TASK DETAILS: Starting with the first line of the listing, quote each line exactly until and including the one with "WY0, WY1, Z0, Z1 = 1.133, 1.757, 1.293, 1.858", leaving pictures out.

ENTRIES PROVIDED:
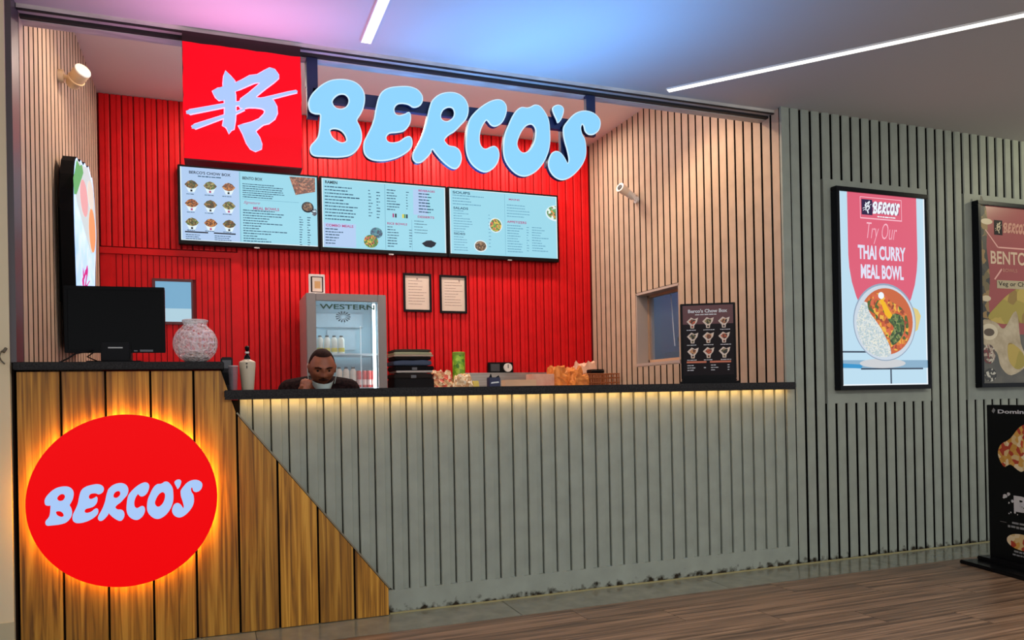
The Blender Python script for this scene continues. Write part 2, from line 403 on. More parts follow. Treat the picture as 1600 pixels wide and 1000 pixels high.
# right wall with window opening
WY0, WY1, Z0, Z1 = 1.133, 1.757, 1.293, 1.858
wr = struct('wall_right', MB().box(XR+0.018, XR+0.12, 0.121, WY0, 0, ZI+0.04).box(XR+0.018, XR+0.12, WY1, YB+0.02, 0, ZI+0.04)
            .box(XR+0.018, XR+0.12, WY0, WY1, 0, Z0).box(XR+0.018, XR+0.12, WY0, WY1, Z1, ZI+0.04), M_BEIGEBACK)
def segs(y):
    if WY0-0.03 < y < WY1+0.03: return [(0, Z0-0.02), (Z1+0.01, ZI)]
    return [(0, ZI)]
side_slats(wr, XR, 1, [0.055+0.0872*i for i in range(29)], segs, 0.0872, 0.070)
win = struct('window_1', MB().box(XR, XR+0.16, WY0, WY0+0.012, Z0, Z1).box(XR, XR+0.16, WY1-0.012, WY1, Z0, Z1).box(XR, XR+0.16, WY0, WY1, Z1-0.012, Z1+0.006)
             .box(XR, XR+0.16, WY0-0.012, WY1+0.012, Z0-0.025, Z0+0.002), mat('window_reveal', (176, 160, 148), 0.6))
xf = XR+0.10
part('window_frame', MB().box(xf, xf+0.03, WY0, WY1, Z0, Z0+0.03).box(xf, xf+0.03, WY0, WY1, Z1-0.03, Z1).box(xf, xf+0.03, WY0, WY0+0.03, Z0, Z1).box(xf, xf+0.03, WY1-0.03, WY1, Z0, Z1),
     mat('frame_beige', (186, 150, 120), 0.5), win)
part('pane', MB().box(xf+0.012, xf+0.018, WY0+0.03, WY1-0.03, Z0+0.03, Z1-0.03), mat('window_glass', (150, 180, 210), 0.05, alpha=0.12), win)
# what stands behind the pane: a bluish store room
kr = struct('wall_storeroom', MB().box(XR+0.13, 4.9, 0.95, 0.99, 0.9, 2.3).box(XR+0.13, 4.9, 2.30, 2.34, 0.9, 2.3).box(4.86, 4.9, 0.99, 2.3, 0.9, 2.3).box(XR+0.13, 4.9, 0.99, 2.3, 2.26, 2.3),
            mat('storeroom_paint', (70, 88, 120), 0.6))
part('counter_ledge', MB().box(XR+0.6, 4.86, 0.99, 2.3, 0.9, 1.42), mat('storeroom_steel', (150, 190, 205), 0.4), kr)
part('shelf', MB().box(3.95, 4.86, 0.99, 2.3, 1.52, 1.56), mat('storeroom_shelf', (40, 70, 66), 0.5), kr)
lamp('POINT', 'storeroom_lamp', (3.9, 1.8, 2.15), 7, (0.75, 0.88, 1.0), (0.05, 0))
single('hanging_cable', MB().tube([(3.37, 1.50, 1.85), (3.375, 1.49, 1.7), (3.37, 1.47, 1.55), (3.375, 1.462, 1.42)], 0.004), mat('white_cable', (225, 232, 240), 0.4, ), 'thin white cable hanging behind the small window of the beige wall', 'cable')

# front wall (grey, right of the counter)
RX0 = 3.205
wfr = struct('wall_front', MB().box(RX0+0.005, XEND, 0.025, 0.12, 0, ZM+0.04), M_GREYBACK)
LB = [(3.567, 4.330), (4.778, 5.541)]           # the two light boxes
SZ0, SZ1 = 0.965, 2.352
Pf = 0.0799; w_ = Pf-0.017
snap = lambda v: 3.186+Pf*(math.floor((v-3.186)/Pf)+0.5)      # centre of the board that v falls on
sur = [(snap(a-0.05)-w_/2, snap(b+0.05)+w_/2) for a, b in LB]
for a, b in sur:
    part('surround_panel', MB().box(a, b, 0.0, 0.024, SZ0, SZ1), M_GREYFLAT, wfr)
sf = slat_mesh(w_, 0.025, 0.004, ZM, M_GREY); st = slat_mesh(w_, 0.025, SZ1, ZM, M_GREY); sb = slat_mesh(w_, 0.025, 0.004, SZ0, M_GREY)
for i in range(46):
    x = 3.186+Pf*(i+0.5)
    if i == 0: x += 0.01
    hit = any(a < x < b for a, b in sur)
    if not hit: link('slat', sf, wfr, loc=(x, 0, 0))
    else:
        link('slat', st, wfr, loc=(x, 0, 0)); link('slat', sb, wfr, loc=(x, 0, 0))
part('corner_strip', MB().box(RX0-0.004, RX0+0.022, -0.002, 0.014, 0, ZM), M_GREY, wfr)
struct('trim_2', MB().box(0.772, XEND, -0.013, -0.0045, 0.0, 0.006), mat('sealant_yellow', (160, 150, 104), 0.5))
# left pillar
pil = struct('wall_pillar', MB().box(-3, -0.79, -0.03, 0.3, 0, ZM), M_PILLAR)
part('pillar_base', MB().box(-3, -0.788, -0.036, -0.03, 0, 0.16), mat('pillar_base_paint', (188, 176, 144), 0.5), pil)
part('corner_trim', MB().box(-0.79, XL-0.002, -0.02, 0.2, 1.228, ZM), mat('steel_trim', (96, 90, 92), 0.4, 0.5), pil)
single('cable_stub', MB().tube([(-0.80, -0.04, 1.285), (-0.815, -0.05, 1.27), (-0.822, -0.046, 1.25), (-0.818, -0.04, 1.235), (-0.806, -0.036, 1.22)], 0.003).tube([(-0.80, -0.04, 1.285), (-0.807, -0.052, 1.268)], 0.006),
       mat('grey_cable', (96, 88, 70), 0.6), 'short bent cable end sticking out of the cream pillar', 'cable')

# strip lights in the mall ceiling
def strip(p0, p1, w, label):
    p0, p1 = Vector(p0), Vector(p1); mid = (p0+p1)/2; L = (p1-p0).length; a = math.atan2(p1.y-p0.y, p1.x-p0.x)
    t = thing('strip_light', label, 'light', (mid.x, mid.y, ZM), a)
    part('diffuser', MB().box(-L/2, L/2, -w/2, w/2, -0.006, 0.0), mat('strip_diffuser', (240,240,235), 0.5, emit=(255, 253, 244), es=2.2), t)
    part('trim_rail', MB().box(-L/2, L/2, w/2, w/2+0.004, -0.008, 0.0).box(-L/2, L/2, -w/2-0.004, -w/2, -0.008, 0.0), M_WHITE, t)
strip((0.70, -0.05), (0.70, -2.6), 0.045, 'short white ceiling light strip that ends above the red square sign and letters')
strip((2.41, -0.005), (4.35, -2.28), 0.045, 'long diagonal white ceiling light strip above the grey slatted wall')

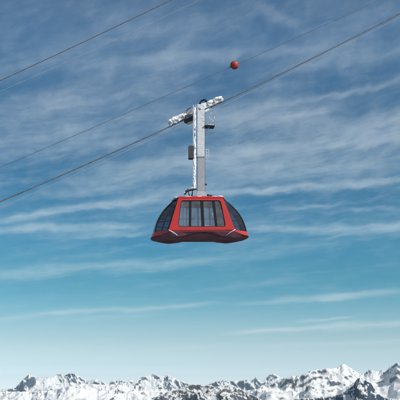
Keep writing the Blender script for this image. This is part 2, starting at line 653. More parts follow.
# ---- equipment boxes on the hanger
bx0, bz1 = loc(188.6, 146, -0.5); bx1, bz0 = loc(193.6, 159, -0.5)
eb = MB(); eb.box(bx0, bx1, -0.62, -0.24, bz0, bz1)
ebo = eb.build('equipment_box', M['dark'], car, bevel=0.015)
rb = MB()
k = 7
for i in range(k):
    x = bx0 + (bx1 - bx0) * (i + .5) / k
    rb.box(x - .010, x + .010, -0.645, -0.60, bz0 + .04, bz1 - .04)
rb.build('cooling_fin', paint('fin_grey', (0.16, 0.16, 0.17), 0.5), ebo)
br = MB(); br.box(bx1 - .01, xl + .01, -0.5, -0.4, bz0 + .3, bz0 + .42); br.build('bracket', M['grey'], ebo)
ax0, az1 = loc(205.2, 149.5, -0.4); ax1, az0 = loc(209.0, 158.5, -0.4)
an = MB()
for i in range(4):
    z = az0 + (az1 - az0) * i / 3
    an.box(xr - .02, ax1, -0.42, -0.37, z - .018, z + .018)
for x in (ax0 + .07, ax1 - .02):
    an.box(x - .015, x + .015, -0.45, -0.42, az0, az1)
an.build('aerial_grid', M['rime'], car)
dx_, dz_ = loc(205.6, 184.5, -0.45)
dl = MB(); dl.box(xr - .01, dx_ + .05, -0.48, -0.42, dz_ - .02, dz_ + .02); dl.ball((dx_ + .03, -0.46, dz_), 0.07)
dl.build('signal_lamp', M['dark'], car)

# ---- bits on the roof: brace arm with snow on the left, small vents on the right
p0 = loc(184.5, 194.5, -0.5); p1 = loc(188, 190.5, -0.5); p2 = loc(193, 189.5, -0.5); p3 = loc(196.5, 189.0, -0.5)
ra = MB(); ra.tube([(p[0], -0.55, p[1]) for p in (p0, ((p0[0] + p1[0]) / 2 - .02, (p0[1] + p1[1]) / 2 + .04), p1, p2, p3)], [.07, .085, .09, .08, .06], 10)
ra.tube([(p2[0], -0.55, p2[1]), (p2[0] - .1, -0.55, zroof)], .045, 8)
ra.tube([(p1[0], -0.55, p1[1]), (p1[0] + .12, -0.55, zroof)], .04, 8)
rao = ra.build('brace_arm', M['dark'], car, smooth=True)
sn = MB()
for s in range(9):
    t = s / 8
    q = Vector(p0).lerp(Vector(p2), t)
    sn.ball((q[0] - .02, -0.58, q[1] + .085 + .06 * math.sin(t * 3)), random.uniform(.04, .065), 1.3, 1.2, .7, .1)
sn.build('snow', M['snow'], rao, remesh=0.025)
for xx, hh in ((208.2, .16), (211, .12)):
    q = loc(xx, 195, -0.6)
    vt = MB(); vt.tube([(q[0], -.6, ZT + .15), (q[0], -.6, ZT + .2 + hh)], .07, 12); vt.tube([(q[0], -.6, ZT + .2 + hh), (q[0], -.6, ZT + .24 + hh)], .1, 12)
    vt.build('roof_vent', M['dark'], car)

# ------------------------------------------------------------------ ropes
ROFF = 0.35                                      # the carrying rope runs behind the hanger


def main_y(x): return 201.6 - 0.42 * x - 0.000125 * x * x


def lag(pts):
    (x0, y0), (x1, y1), (x2, y2) = pts
    return lambda x: (y0 * (x - x1) * (x - x2) / ((x0 - x1) * (x0 - x2)) + y1 * (x - x0) * (x - x2) / ((x1 - x0) * (x1 - x2)) + y2 * (x - x0) * (x - x1) / ((x2 - x0) * (x2 - x1)))


def rope_pts(fn, off, x0, x1, step):
    """sagging rope in the vertical plane: parabola z(s) fitted to three sightings, sampled in metres"""
    P = [on_plane(x, fn(x), off) for x in np.linspace(0, 400, 9)]
    o = BASE + NRM * off
    s = [(p - o).dot(U) for p in P]; z = [p.z for p in P]
    c = np.polyfit(s, z, 2)
    S = np.arange(x0, x1 + step, step)
    return [Vector((o.x + U.x * a, o.y + U.y * a, float(np.polyval(c, a)))) for a in S], c


def make_rope(name, fn, off, r, mat, label, cat, x0=-150, x1=150, group=None):
    pts, c = rope_pts(fn, off, x0, x1, 1.5)
    mb = MB(); mb.tube(pts, r, 10)
    o = mb.build(name, mat, smooth=True)
    tag(o, label, cat, group)
    return o, c


track, CT = make_rope('track_rope', main_y, ROFF, 0.038, M['cable'],
                      'thick dark rope the red cabin hangs from, rising to the upper right', 'cable', group='thick carrying ropes')


def zrope(s): return float(np.polyval(CT, s)) - BASE.z
def srope(s): return float(np.polyval(np.polyder(CT), s))


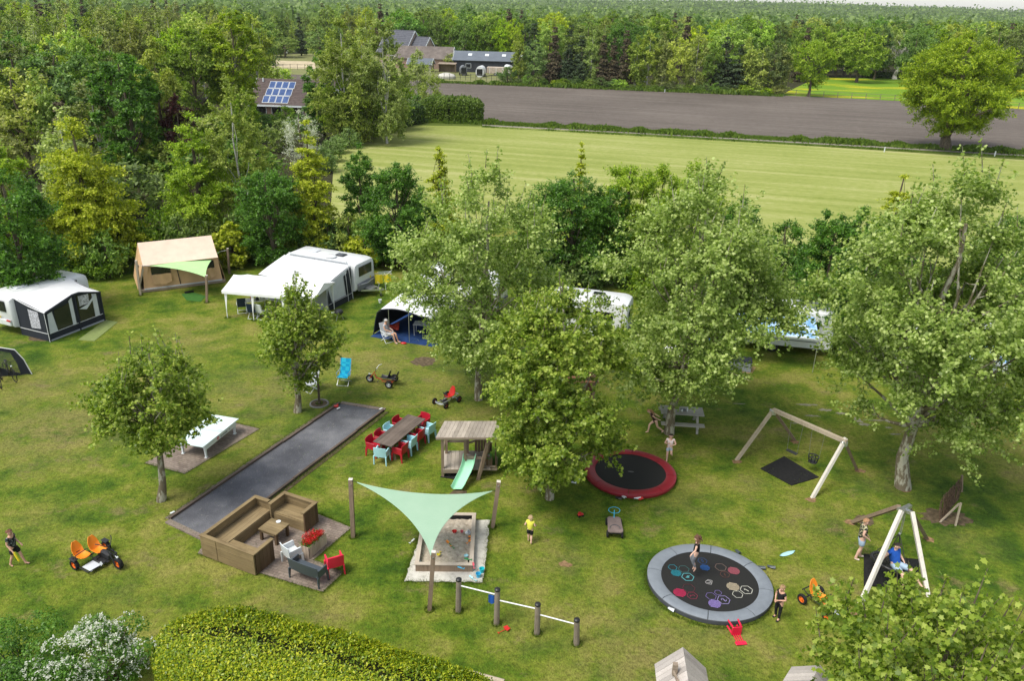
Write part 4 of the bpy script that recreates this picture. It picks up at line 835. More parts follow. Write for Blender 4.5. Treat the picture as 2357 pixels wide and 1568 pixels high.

ANSWER TO THE PROBLEM:
The Blender Python script for this scene continues. Write part 2, from line 403 on. More parts follow. Treat the picture as 1600 pixels wide and 1000 pixels high.
# right wall with window opening
WY0, WY1, Z0, Z1 = 1.133, 1.757, 1.293, 1.858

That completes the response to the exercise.